#### Listed records
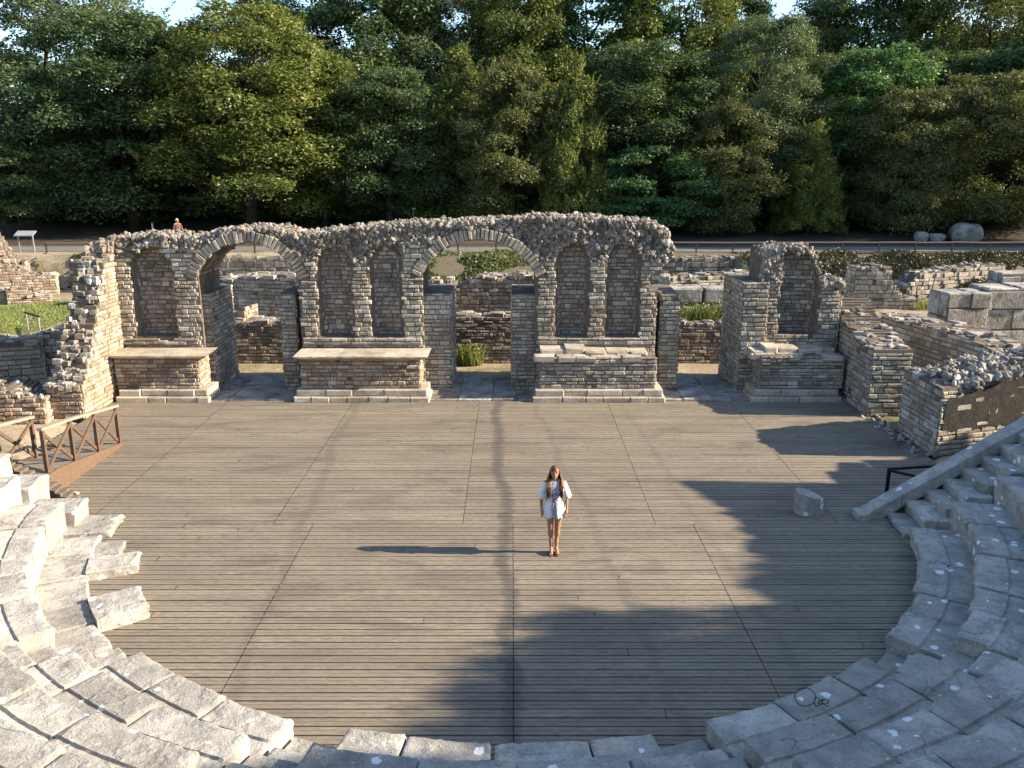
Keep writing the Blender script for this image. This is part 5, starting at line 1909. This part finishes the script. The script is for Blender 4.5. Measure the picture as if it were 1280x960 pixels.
def crown_mesh(seed, H, Wd, kind, nclump, per, leaf, base=0.12, mat='leaf_dark'):
    r = np.random.default_rng(seed)
    mb = MB()
    cl = []
    for i in range(nclump):
        t = r.beta(1.15, 1.0) if kind != 'cone' else r.beta(1.0, 1.5)
        if kind == 'cone':
            Rt = (1 - t) ** 0.75 * 0.9 + 0.06
        elif kind == 'wide':
            Rt = math.sqrt(max(0.03, 1 - ((t - 0.45) / 0.6) ** 2))
        else:
            Rt = math.sqrt(max(0.02, 1 - ((t - 0.40) / 0.62) ** 2))
        a = r.uniform(0, 2 * math.pi)
        rr = math.sqrt(r.uniform(0.22, 1.0)) * Rt * Wd / 2 * (0.86 + 0.28 * noise.noise((math.cos(a) * 1.3 + seed, math.sin(a) * 1.3, t * 3)))
        z = H * (base + (1 - base) * t)
        s = Wd * r.uniform(0.075, 0.15) * (1.15 - 0.45 * t)
        cl.append((np.array([math.cos(a) * rr, math.sin(a) * rr, z]), s))
    for (c, s) in cl:
        n = int(per * (s / (Wd * 0.11)) ** 1.6 * r.uniform(0.7, 1.3))
        u = unit(r.normal(size=(n, 3)))
        u[:, 2] = np.where(u[:, 2] < -0.35, -u[:, 2], u[:, 2])
        rad = r.uniform(0.45, 1.08, (n, 1)) ** 0.6
        flat = {'cone': (0.85, 0.85, 1.0), 'layer': (1.35, 1.35, 0.42)}.get(kind, (1.0, 1.0, 0.82))
        p = c + u * rad * s * np.array(flat)
        # drooping rim / ragged outline
        p += r.normal(size=(n, 3)) * s * 0.12
        nr = u * 0.75 + r.normal(size=(n, 3)) * 0.55 + np.array([0, 0, 0.35])
        tb = 0.5 + r.normal() * 0.12
        leaves(mb, p, nr, leaf, tb + r.normal(size=n) * 0.14 + 0.12 * u[:, 2], 0.5, 0.2, r)
        # sprays poking out of the clump
        ns = {'cone': 3, 'spire': 4}.get(kind, 2)
        for _ in range(ns):
            d = unit(np.array([r.normal() * 0.45, r.normal() * 0.45, 1.0 if kind in ('cone', 'spire') else r.uniform(0.1, 1.0)])[None])[0]
            off = unit(r.normal(size=(1, 3)))[0] * s * np.array([0.7, 0.7, 0.3])
            m = int(n * 0.10) + 6
            t = r.uniform(0, 1, (m, 1))
            ln = s * (r.uniform(0.9, 1.7) if kind in ('cone', 'spire') else r.uniform(0.6, 1.1))
            pp = c + off + d * (s * 0.45 + t * ln) + r.normal(size=(m, 3)) * (1.05 - t) * s * 0.13
            leaves(mb, pp, r.normal(size=(m, 3)) + d * 0.4, leaf * 0.9, tb + 0.1 + r.normal(size=m) * 0.12, 0.45, 0.9, r)
    me = mb.mesh('crown', [M[mat]])
    # trunk with limbs reaching into the crown
    tm = MB()
    tr_ = Wd * 0.028 + 0.08
    lean = r.normal(size=2) * H * 0.02
    pts = [(lean[0] * t * t + 0.1 * math.sin(t * 7 + seed), lean[1] * t * t, H * 0.7 * t - 0.3 * (t == 0)) for t in np.linspace(0, 1, 9)]
    add_tube(tm, pts, np.linspace(1, 0.12, 9) * tr_ * 0.85, 9)
    for (c, s) in cl[::max(1, nclump // 16)]:
        t = np.clip(c[2] / H - 0.16, 0.12, 0.74)
        b0 = np.array([lean[0] * t * t, lean[1] * t * t, H * t * 0.9])
        m1 = b0 * 0.5 + c * 0.5 + np.array([0, 0, -0.04 * H])
        add_tube(tm, [b0, m1, c], [tr_ * 0.24, tr_ * 0.11, 0.015], 6)
    tme = tm.mesh('trunk', [M['bark']], smooth=True)
    return me, tme, H, Wd


KIND = {
    'broad': [crown_mesh(11, 16, 10.5, 'round', 151, 410, 0.24, 0.10, 'leaf_dark'), crown_mesh(12, 16, 10.5, 'wide', 157, 410, 0.24, 0.08, 'leaf_dark')],
    'yellow': [crown_mesh(21, 17, 11, 'wide', 170, 419, 0.23, 0.08, 'leaf_yellow'), crown_mesh(22, 17, 11, 'round', 163, 419, 0.23, 0.08, 'leaf_yellow')],
    'laurel': [crown_mesh(31, 13, 8, 'cone', 132, 410, 0.20, 0.03, 'leaf_yellow'), crown_mesh(32, 13, 8.5, 'spire', 138, 410, 0.20, 0.03, 'leaf_olive')],
    'pale': [crown_mesh(41, 18, 10, 'round', 163, 711, 0.17, 0.10, 'leaf_pale'), crown_mesh(42, 18, 10, 'spire', 163, 711, 0.17, 0.10, 'leaf_pale')],
    'layer': [crown_mesh(51, 9, 9, 'layer', 57, 449, 0.24, 0.15, 'leaf_fresh')],
    'fresh': [crown_mesh(61, 15, 9, 'wide', 138, 410, 0.24, 0.08, 'leaf_fresh')],
    'olive': [crown_mesh(71, 14, 11, 'wide', 163, 430, 0.21, 0.04, 'leaf_olive')],
    'bush': [crown_mesh(81, 5, 6, 'wide', 75, 371, 0.18, 0.0, 'leaf_dark'), crown_mesh(82, 5, 6, 'wide', 75, 371, 0.18, 0.0, 'leaf_fresh')],
}
vcount = {}


def plant_tree(name, label, x, y, H, Wd, kind, group, cat='tree', variant=None):
    i = vcount.get(kind, 0) if variant is None else variant
    vcount[kind] = i + 1
    cme, tme, h0, w0 = KIND[kind][i % len(KIND[kind])]
    root = bpy.data.objects.new(name, None)
    COL.objects.link(root)
    root.location = (x, y, ground_z(x, y))
    root.rotation_euler = (0, 0, rng.uniform(0, 6.28))
    root.scale = (Wd / w0, Wd / w0, H / h0)
    tag(root, label, cat, group)
    for nm, me in (('trunk', tme), ('crown', cme)):
        o = bpy.data.objects.new(nm, me)
        COL.objects.link(o)
        o.parent = root
    return root


GF, GB, GU = 'trees in the front rank of the wood', 'tall trees behind the front rank', 'bushes along the foot of the wood'
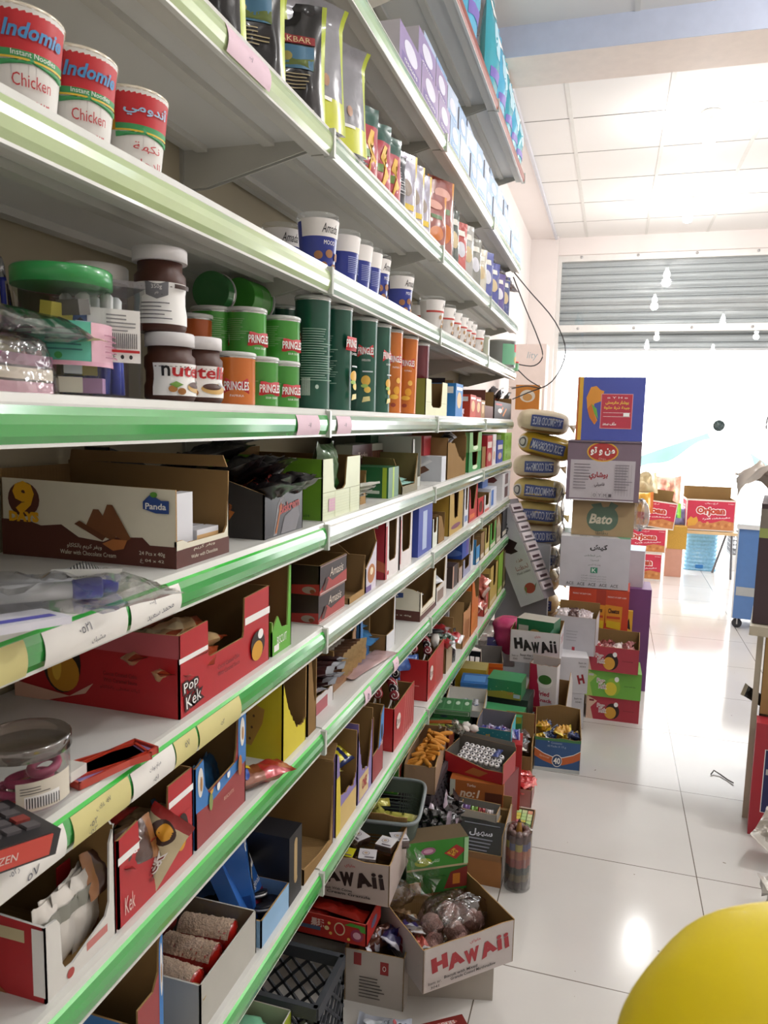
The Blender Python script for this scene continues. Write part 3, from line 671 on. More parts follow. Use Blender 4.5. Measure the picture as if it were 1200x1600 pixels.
tube_can(x5, 1.932+.015, Z5, .226, TALLC, 'tall dark green crisp tube tucked before the orange ones', -40, 1, 'CHEESE', tall=True, logo=.62)
tube_can(x5, 2.065, Z5, .226, 'dd7a24', 'tall orange crisp tube, nearer of the two on the eye-level shelf', -52, 1, 'PAPRIKA', tall=True, logo=.55)
tube_can(x5, 2.230, Z5, .226, 'dd7a24', 'tall orange crisp tube, farther one leaning slightly', -60, 1, 'PAPRIKA', tall=True, logo=.50).rotation_euler = (R(-3), 0, 0)
tube_can(x5, 2.387, Z5, .222, '6e2430', 'tall maroon crisp tube after the orange ones', -8, None, '', tall=True)
tube_can(x5-.085, 2.678, Z5, .222, '5a1e28', 'tall dark maroon tube half hidden behind the first maroon one', -8, None, '', tall=True, back=(.2, .5))
PALE = M('e4e6c0', rough=.5); OLV = M('8e9a4a')
sc('display_carton', 'pale yellow-green display carton with a deep U cut on the eye-level shelf', 'carton', 5, 2.329+.02, 2.677, .25, .115, PALE, side_col={'L': OLV}, prof={'F': UN(.22, .75, .22)}, decor={'F': [('r', 0, .35, 1, .37, M('c9cca0'))]})
packet('foil_sachet', 'silver foil sachet propped beside the yellow-green carton', 'sachet', (-.60, 2.733+.03, Z5+.002), (R(90), 0, R(85)), .075, .14, .02, foil('c9cbd0'), None, 3, wr=.2).rotation_euler = (0, R(-80), R(10))
for i, (a, c_, h, lab, col) in enumerate([(711, 728, .125, 'upright blue and white tube carton standing past the silver sachet', '2d7fc4'), (734, 745, .095, 'orange-red box standing right of the blue carton', 'c8442a'), (746, 757, .09, 'red box with a picture standing next to the orange-red box', 'b5402e'), (757, 768, .08, 'tan box beside the red picture box', 'a87c44')]):
    y0, y1 = 2.699, 0
    y0 = {711: 2.828, 734: 3.137, 746: 3.276, 757: 3.410}[a]; y1 = {711: 2.968, 734: 3.276, 746: 3.410, 757: 3.518}[a]
    sc('product_box', lab, 'box', 5, y0, y1, .10, h, M(col), closed=True, decor={'F': [('e', .5, .5, .3, .25, M('e6c08a')), ('r', .1, .8, .9, .9, WHT)], 'L': [('r', .1, .7, .9, .9, WHT)]})
sc('display_carton', 'dark brown open carton behind the tube boxes at the end of the eye-level shelf', 'carton', 5, 2.929, 3.093, .22, .15, M('2b1c1c'), x=-.64, prof={'F': LOW(.4)})
sc('display_carton', 'tall maroon-brown carton near the door end of the eye-level shelf', 'carton', 5, 3.518, 3.774, .24, .13, M('6d4038'), prof={'F': LOW(.45)})
packet('clear_sachet', 'little clear packet lying on the eye-level shelf by the orange-red box', 'sachet', (-.59, 3.036, Z5+.002), (0, R(-75), R(0)), .06, .10, .015, M('d6c2cc', rough=.2), None, 6, wr=.2)
sc('display_carton', 'black wafer-roll display carton at the door end of the eye-level shelf', 'carton', 5, 3.817, 4.470, .24, .12, M('241c1e'), prof={'F': LOW(.75)}, decor={'F': [('p', [(.35, .2), (.5, .5), (.45, .55), (.3, .25)], ORANGE), ('p', [(.5, .1), (.7, .45), (.65, .5), (.45, .15)], M('d8802a')), ('e', .3, .35, .12, .1, WHT), ('r', .05, .58, .4, .66, RED)]})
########
### Your objective
Determine how many lines of the data contain "Measure" and give nothing but that number.

### Task response
2